Stabiele stroomprijs
De grootste onzekere factor in de uitrol van offshore wind is de mogelijke variatie in de stroomprijs. “De windenergiesector is gebaat bij een stabiele stroomprijs. Je hebt het toch over ongeveer 1,5 miljoen euro investering per turbine.” In het Verenigd Koninkrijk wordt een vaste prijs gegarandeerd. Staat de stroomprijs laag dan past de regering bij, bij hoge prijzen is er juist een afdracht. “Daar wil Nederland helaas niet aan”, weet Timmers.

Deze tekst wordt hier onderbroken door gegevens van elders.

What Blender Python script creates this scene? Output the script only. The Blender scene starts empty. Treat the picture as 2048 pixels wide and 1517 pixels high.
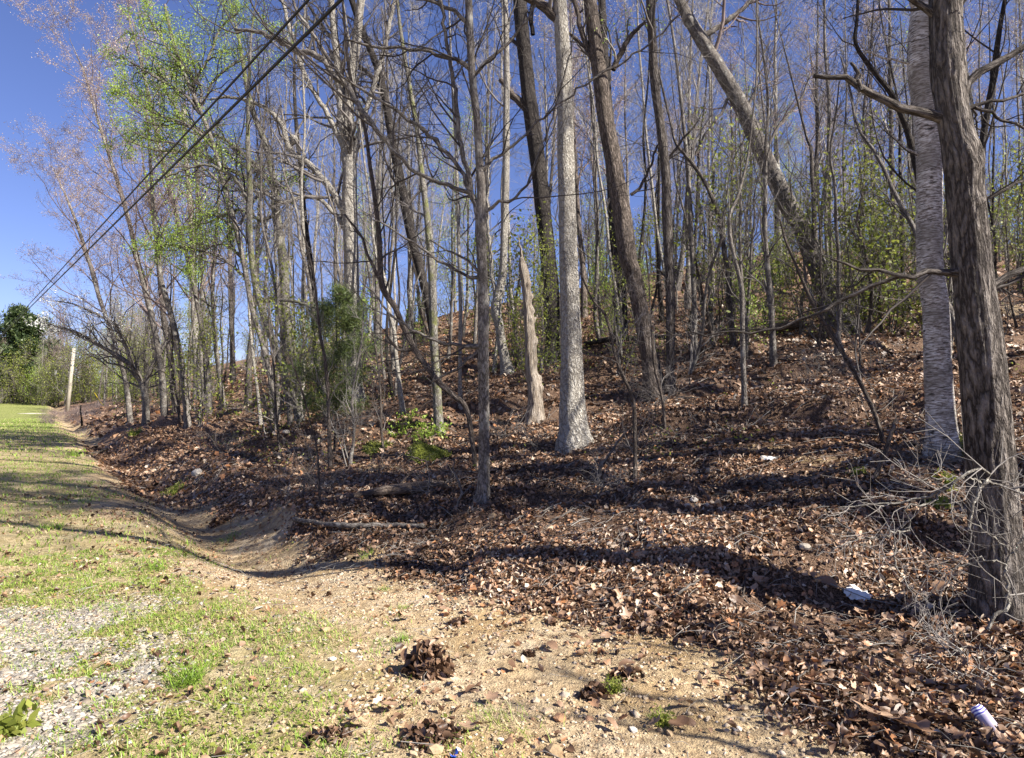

Veel wordt gesproken over de rol die waterstof kan spelen bij de energietransitie. “Waterstof is een energiedrager”, legt Timmers uit. “Het probleem is dat je vrij veel energie nodig hebt om waterstof op te wekken. Daarom is het mantra nu eerst: heel veel energie opwekken, vervolgens ontstaat vanzelf de vraag naar waterstof om die energie mee op te slaan.”
Stopcontact op zee
Voormalig minister Kamp (Economische Zaken) sprak bij de aanleg van de eerste windparken over de noodzaak een “stopcontact op zee” aan te leggen. Ofwel: te zorgen voor een goede integratie van de offshore activiteiten en de on-shore inpassing. Rotterdamse bedrijven en de regionale kennisinstellingen zijn al decennia ervaren in de relatie tussen nautisch ondernemen en de infrastructuur naar en op de wal. RPPC en Havenbedrijjf Rotterdam zullen zich de komende jaren nadrukkelijk inzetten de business kansen van offshore wind onder aandacht te brengen van de leden en, samen met partners, marktkennis delen met de Offshore Community Rotterdam.